Isn't This Like "Graffiti?"
Yep, almost exactly like it, but the difference is that with Graffiti, the sheets are posted on the wall, and the students move around from sheet to sheet. With Carousel Brainstorming, the students stay seated and the sheets are passed. Otherwise, it's hard to tell the difference.

How Might I Push It a Step Further?
I like to go beyond the simple brainstorm and have the group who started with the sheet look it over when it returns to them, note all the other ideas that were added after it was passed around to the other groups, and then circle the three terms that they think are most essential, most important, or most fundamental to the topic at the top of their sheet. That way, they spend some time critically evaluating all the possible terms and topics and making decisions about which are most representative of or most closely associated with the given topic. Sometimes, students do this quickly or almost glibly, but often the groups will spend quite a while hashing this out.
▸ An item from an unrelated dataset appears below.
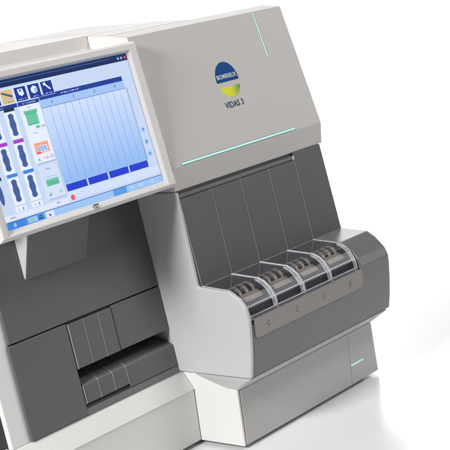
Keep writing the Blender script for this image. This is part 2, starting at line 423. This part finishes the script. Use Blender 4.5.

That tells me that they are really thinking about it. Then, I'll have them try to write a definition for their topic, a statement that explains to someone who is unfamiliar with it what that topic is really about. I tell them that since they have already circled three terms that they consider essential or fundamental to their topic, they'll probably want to USE those three terms in their definition, or be darned sure to consider them for inclusion in their definition. While this has the limitation of having students think deeply about only ONE of the subtopics (the sheet they have before them, not all the other subtopics on the other sheets), I still find great value in the depth of thinking and conversation as we take the strategy this much further.